Making room

Oct. 16, 2009

Rain clouds hundreds of miles away from Chicago may want to refrain just so they can give their drops the experience.

Rain clouds hundreds of miles away from Chicago may want to refrain just so they can give their drops the experience.

The North/Central Tri-State Tollway (I-94/I-294) Rebuild and Widen Project is treating the storm water like royalty behind a first-of-its-kind bioswale demonstration project aimed at filtering suspended solids, trapping sediments and removing pollutants from anything that drains off a 17-acre stretch of the titanic 45-mile project. Working with the Forest Preserve District of Cook County and the University of Illinois, the Illinois Tollway has pressed a gigantic green thumb along the current work zone. The bioswale project calls for water-quality and vegetative monitoring to be conducted before, during and after construction is complete. The specific purpose is to improve water quality adjacent to the eight-lane highway, and the aftereffects will help preserve the Massasagua rattlesnake, a state endangered species found along the Des Plaines River.

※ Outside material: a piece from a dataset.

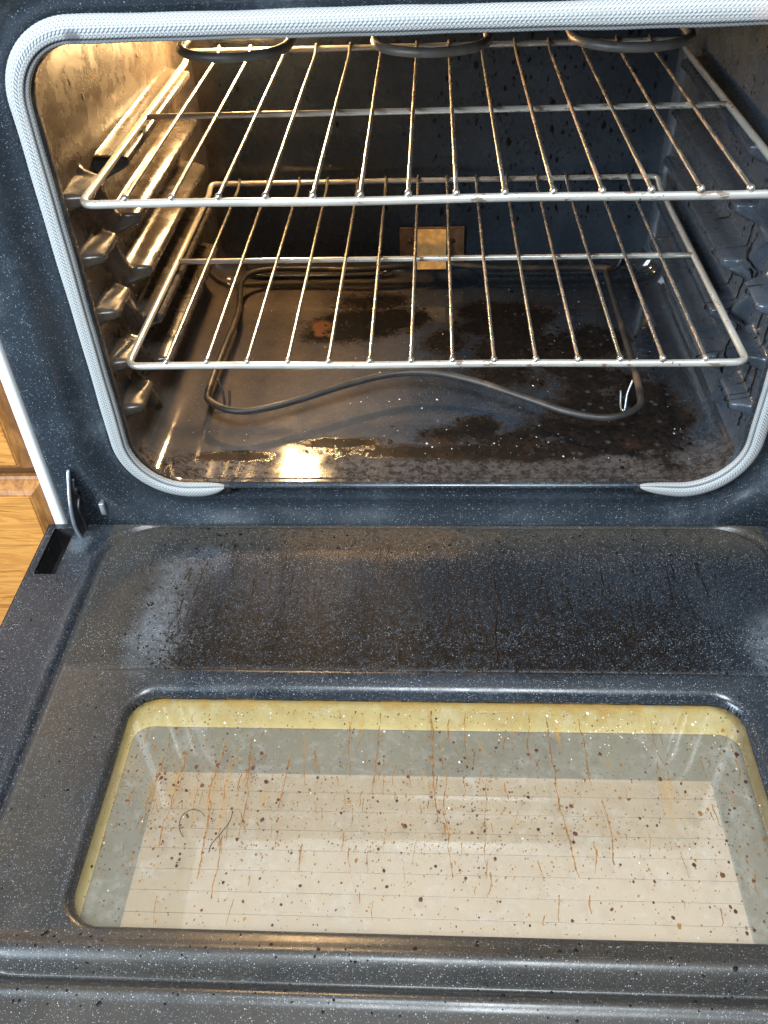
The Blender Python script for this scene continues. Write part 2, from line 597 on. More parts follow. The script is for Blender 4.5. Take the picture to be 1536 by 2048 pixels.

“[The Forest Preserve] had some concerns about water quality related to the storm water coming off of this site,” Paul Kovacs, chief engineer with the Illinois Tollway, told Roads & Bridges. “This six-mile bioswale will monitor the storm water coming from the project.”

Wetlands preservation, congestion relief, work-zone management and complex interchange construction are the key pieces rolled into this year’s No. 1 project on Roads & Bridges’ Top 10 Roads list. It is the second time in four years the Illinois Tollway has paved a way to the top spot. In 2006, the I-355 extension, an older sibling to the North/Central Tri-State job, took the throne. Both projects are the offspring of the Tollway’s $6.3 billion

Congestion-Relief Program.

“At the beginning of the program we had some glamorous-type jobs,” said Kovacs. “What we got this award for was for the hard-work portion of the program.”

When all is complete, the I-294/I-94 corridor should be easy work for area commuters. Most areas will have four lanes of service from Indiana to Wisconsin.

“We are planning on getting 10-20 years of congestion relief out of that,” said Kovacs. “We can expand more than four lanes in the future, but it would require additional right-of-way purchases.”

Workers are dealing with a tight situation as the project enters the final phases (at press time the project was in the middle of the second of three stages) of construction, all in an effort to maintain three open lanes of traffic. Traffic has been shifted into a counterflow configuration with express and local lanes. Shifting one lane of traffic onto the other side of the road allows the Tollway to preserve the original lane count while also reducing the impact of construction on the motorists, which number 154,000 daily. The layout gives prime contractor Plote Construction just enough room to fit an excavator or a mobile crushing machine in a particular segment.

Every chunk of the existing pavement, asphalt or concrete, is being used as sub-base for the new road. Through August, the project has recycled over a million tons of concrete and 795,000 tons of asphalt.

The project calls for approximately 1.4 million sq yd of new concrete. The 27-in. cross section consists of a 12-in. aggregate subgrade, a 3-in. stabilized sub-base made of asphalt and 12 in. of jointed portland cement concrete (PCC).

“We are using a pretty standard 4.9 [number of bags of PCC per cubic yard] mix for all of our pavement out here with an air-entrainment mixture,” Melanie Rowan, project manager for Plote Construction, told Roads & Bridges. “Our barrier wall is made up of a 5.2 bag of superstructure mix.”

Plote has been achieving its goal of 4,000 psi in about three days and also is applying variable-width tining at a 10° skew. Air and slump tests are being conducted on every third truck for the mainline paving and every truck for bridge work. Plote is using its own batch plant located at I-294 and Golf Road.

“We have great control over this mix,” said Rowan. “We are not having to go through a supplier so it is definitely a great benefit for us.”

The Illinois Tollway also has taken command of complex interchange and bridge work throughout the project. The agency coordinated bridge reconstruction by staggering the work schedules en route to providing alternate routes for local drivers. Engineered solutions also played a major role. Rather than simply widen some spans the Tollway elected to reconstruct and lengthen them to accommodate expansion in the future.

Interchange work turned the most complicated at Touhy Avenue and Dempster Street. The back-to-back interchanges are only 21?2 miles apart and are the most heavily traveled in the entire system. The Tollway once again took a staggered approach to help minimize the impact.